(Rows from a 3D scene dataset)
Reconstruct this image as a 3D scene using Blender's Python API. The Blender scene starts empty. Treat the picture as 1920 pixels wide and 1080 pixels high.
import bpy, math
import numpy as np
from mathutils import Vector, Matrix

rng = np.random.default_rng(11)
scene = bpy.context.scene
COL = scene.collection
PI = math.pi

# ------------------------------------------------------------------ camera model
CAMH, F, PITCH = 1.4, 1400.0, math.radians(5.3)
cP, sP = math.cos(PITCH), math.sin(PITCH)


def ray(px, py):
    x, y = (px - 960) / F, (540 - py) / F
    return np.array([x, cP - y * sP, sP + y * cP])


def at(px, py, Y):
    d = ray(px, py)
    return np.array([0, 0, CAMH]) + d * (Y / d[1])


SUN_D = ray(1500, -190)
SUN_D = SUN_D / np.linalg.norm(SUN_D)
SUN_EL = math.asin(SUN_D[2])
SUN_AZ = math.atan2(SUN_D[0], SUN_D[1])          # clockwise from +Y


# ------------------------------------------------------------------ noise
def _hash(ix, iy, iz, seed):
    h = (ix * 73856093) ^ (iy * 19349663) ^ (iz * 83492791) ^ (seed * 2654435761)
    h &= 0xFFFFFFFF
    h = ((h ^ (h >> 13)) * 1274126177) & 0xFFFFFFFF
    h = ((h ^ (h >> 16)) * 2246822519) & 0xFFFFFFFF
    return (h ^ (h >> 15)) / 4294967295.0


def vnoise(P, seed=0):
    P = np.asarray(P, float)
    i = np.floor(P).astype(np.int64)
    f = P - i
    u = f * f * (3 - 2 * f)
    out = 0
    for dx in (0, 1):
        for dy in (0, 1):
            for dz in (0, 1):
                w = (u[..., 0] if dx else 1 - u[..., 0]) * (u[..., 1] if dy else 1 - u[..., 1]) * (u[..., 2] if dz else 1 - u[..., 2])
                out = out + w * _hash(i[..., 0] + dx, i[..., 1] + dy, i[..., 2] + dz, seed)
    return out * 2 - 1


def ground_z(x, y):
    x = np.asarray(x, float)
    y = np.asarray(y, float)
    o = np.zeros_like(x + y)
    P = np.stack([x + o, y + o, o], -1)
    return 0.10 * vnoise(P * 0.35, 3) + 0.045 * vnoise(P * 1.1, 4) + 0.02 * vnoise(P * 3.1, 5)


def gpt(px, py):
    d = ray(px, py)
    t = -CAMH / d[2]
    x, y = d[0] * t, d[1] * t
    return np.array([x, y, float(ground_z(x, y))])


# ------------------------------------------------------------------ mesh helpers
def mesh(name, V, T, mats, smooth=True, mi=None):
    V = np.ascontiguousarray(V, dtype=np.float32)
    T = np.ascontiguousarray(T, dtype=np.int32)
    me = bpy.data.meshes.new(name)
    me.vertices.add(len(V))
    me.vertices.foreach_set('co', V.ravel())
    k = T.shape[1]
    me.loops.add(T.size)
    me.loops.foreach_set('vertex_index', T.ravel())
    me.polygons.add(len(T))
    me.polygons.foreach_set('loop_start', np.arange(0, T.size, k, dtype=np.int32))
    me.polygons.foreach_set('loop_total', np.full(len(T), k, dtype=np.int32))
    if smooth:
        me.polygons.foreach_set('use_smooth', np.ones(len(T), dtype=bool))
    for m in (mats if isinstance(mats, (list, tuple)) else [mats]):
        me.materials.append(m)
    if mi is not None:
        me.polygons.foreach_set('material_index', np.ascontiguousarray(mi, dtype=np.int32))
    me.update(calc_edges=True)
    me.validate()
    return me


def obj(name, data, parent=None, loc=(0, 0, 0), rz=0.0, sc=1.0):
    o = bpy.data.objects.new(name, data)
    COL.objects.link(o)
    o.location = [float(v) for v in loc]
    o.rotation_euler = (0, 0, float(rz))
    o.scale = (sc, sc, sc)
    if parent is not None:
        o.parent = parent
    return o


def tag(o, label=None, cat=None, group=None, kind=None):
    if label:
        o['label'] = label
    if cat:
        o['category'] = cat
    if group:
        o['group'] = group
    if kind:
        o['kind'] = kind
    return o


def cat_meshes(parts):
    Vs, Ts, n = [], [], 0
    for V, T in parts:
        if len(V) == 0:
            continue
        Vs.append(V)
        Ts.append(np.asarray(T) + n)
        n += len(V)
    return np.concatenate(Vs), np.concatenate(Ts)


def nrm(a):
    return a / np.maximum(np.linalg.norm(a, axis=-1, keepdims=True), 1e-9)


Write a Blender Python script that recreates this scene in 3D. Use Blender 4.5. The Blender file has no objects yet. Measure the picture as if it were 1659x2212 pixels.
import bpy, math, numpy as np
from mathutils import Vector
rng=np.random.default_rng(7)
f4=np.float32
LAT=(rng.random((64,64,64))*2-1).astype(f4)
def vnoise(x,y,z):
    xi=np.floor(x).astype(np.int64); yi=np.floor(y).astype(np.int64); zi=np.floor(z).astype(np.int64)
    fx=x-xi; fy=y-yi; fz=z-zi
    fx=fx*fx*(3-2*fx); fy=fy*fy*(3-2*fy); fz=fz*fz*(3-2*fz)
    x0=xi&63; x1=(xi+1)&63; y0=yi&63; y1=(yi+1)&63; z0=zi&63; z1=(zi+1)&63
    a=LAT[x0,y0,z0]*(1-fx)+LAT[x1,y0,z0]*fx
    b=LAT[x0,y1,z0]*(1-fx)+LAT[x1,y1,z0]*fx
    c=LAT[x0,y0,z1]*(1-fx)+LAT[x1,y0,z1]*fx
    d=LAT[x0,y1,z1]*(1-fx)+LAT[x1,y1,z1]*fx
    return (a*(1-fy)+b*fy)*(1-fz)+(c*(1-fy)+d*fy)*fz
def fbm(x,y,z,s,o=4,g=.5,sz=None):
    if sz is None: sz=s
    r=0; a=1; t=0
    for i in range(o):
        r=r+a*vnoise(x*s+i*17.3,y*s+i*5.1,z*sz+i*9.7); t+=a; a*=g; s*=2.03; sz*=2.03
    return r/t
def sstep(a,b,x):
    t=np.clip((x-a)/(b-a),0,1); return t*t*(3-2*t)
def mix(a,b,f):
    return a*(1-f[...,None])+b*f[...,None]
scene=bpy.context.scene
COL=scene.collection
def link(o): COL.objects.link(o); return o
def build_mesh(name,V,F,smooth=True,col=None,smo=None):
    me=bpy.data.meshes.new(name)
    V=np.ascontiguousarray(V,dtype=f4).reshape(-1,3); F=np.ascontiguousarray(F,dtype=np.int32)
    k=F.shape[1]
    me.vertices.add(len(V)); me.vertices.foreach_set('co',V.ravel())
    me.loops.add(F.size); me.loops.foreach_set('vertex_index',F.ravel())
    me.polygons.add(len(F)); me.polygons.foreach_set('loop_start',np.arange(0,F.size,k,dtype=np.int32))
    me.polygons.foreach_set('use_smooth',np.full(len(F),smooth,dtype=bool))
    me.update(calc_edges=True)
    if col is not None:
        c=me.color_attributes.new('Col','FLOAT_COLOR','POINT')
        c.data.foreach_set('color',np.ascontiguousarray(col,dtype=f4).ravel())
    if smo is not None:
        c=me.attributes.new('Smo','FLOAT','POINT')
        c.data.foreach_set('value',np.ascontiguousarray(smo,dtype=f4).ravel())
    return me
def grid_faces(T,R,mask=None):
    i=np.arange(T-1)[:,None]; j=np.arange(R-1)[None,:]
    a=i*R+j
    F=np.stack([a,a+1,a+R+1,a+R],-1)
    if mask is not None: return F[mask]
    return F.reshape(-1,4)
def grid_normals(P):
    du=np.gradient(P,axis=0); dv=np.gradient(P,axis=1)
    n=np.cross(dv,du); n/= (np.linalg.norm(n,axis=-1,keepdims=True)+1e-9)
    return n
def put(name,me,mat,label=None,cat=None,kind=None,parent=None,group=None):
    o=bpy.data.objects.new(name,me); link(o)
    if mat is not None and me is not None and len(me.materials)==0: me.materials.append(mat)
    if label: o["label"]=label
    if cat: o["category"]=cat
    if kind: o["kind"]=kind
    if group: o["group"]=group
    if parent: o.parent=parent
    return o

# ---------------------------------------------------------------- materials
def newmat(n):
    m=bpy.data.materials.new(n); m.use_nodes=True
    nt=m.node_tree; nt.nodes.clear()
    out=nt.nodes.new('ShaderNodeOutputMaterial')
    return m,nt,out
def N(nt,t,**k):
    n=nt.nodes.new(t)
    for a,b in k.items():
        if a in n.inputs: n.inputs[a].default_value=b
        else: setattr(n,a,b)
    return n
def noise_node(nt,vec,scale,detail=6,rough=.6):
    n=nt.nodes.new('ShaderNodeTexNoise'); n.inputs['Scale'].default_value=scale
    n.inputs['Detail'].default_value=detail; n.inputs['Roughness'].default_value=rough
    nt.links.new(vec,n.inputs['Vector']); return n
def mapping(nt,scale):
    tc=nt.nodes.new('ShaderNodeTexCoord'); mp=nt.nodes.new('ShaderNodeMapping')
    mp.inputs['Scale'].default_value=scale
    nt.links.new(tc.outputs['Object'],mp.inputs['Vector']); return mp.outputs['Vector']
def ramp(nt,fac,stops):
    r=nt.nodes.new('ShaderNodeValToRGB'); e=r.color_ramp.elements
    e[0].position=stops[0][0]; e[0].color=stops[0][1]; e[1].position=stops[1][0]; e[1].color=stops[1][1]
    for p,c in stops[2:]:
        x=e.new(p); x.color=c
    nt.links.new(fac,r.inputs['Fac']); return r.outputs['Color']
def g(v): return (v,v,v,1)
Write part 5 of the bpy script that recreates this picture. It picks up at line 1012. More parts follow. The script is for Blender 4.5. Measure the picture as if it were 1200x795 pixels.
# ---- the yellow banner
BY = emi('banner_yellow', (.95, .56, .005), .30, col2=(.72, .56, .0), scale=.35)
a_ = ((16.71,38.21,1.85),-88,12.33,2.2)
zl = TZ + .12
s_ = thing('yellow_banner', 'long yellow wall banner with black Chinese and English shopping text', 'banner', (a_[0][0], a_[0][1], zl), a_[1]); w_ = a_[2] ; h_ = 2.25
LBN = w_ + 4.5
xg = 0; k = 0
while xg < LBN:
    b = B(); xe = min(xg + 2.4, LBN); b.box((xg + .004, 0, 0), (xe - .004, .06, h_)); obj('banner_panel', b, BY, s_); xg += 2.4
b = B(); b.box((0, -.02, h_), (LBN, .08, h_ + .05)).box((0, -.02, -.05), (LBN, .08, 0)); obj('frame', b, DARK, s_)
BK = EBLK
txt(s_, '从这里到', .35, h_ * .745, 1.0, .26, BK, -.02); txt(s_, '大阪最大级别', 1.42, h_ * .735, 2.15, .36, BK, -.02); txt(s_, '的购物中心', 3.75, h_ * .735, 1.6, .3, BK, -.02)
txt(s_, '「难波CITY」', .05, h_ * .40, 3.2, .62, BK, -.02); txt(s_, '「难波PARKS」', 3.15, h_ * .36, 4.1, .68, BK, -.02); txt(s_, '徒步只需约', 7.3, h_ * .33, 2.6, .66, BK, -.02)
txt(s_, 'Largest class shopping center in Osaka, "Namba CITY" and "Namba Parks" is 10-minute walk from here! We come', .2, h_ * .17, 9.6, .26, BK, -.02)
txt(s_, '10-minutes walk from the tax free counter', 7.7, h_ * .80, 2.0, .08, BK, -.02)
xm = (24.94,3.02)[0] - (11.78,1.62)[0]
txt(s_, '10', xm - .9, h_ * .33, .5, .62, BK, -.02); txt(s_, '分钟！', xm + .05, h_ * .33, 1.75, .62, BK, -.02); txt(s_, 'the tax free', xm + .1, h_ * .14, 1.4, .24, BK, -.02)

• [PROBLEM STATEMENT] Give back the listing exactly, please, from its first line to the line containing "from mathutils import Vector, Matrix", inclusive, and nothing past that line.

• [RESULT OF THE TASK]
Reconstruct this image as a 3D scene using Blender's Python API. The Blender scene starts empty. Treat the picture as 1920 pixels wide and 1080 pixels high.
import bpy, math
import numpy as np
from mathutils import Vector, Matrix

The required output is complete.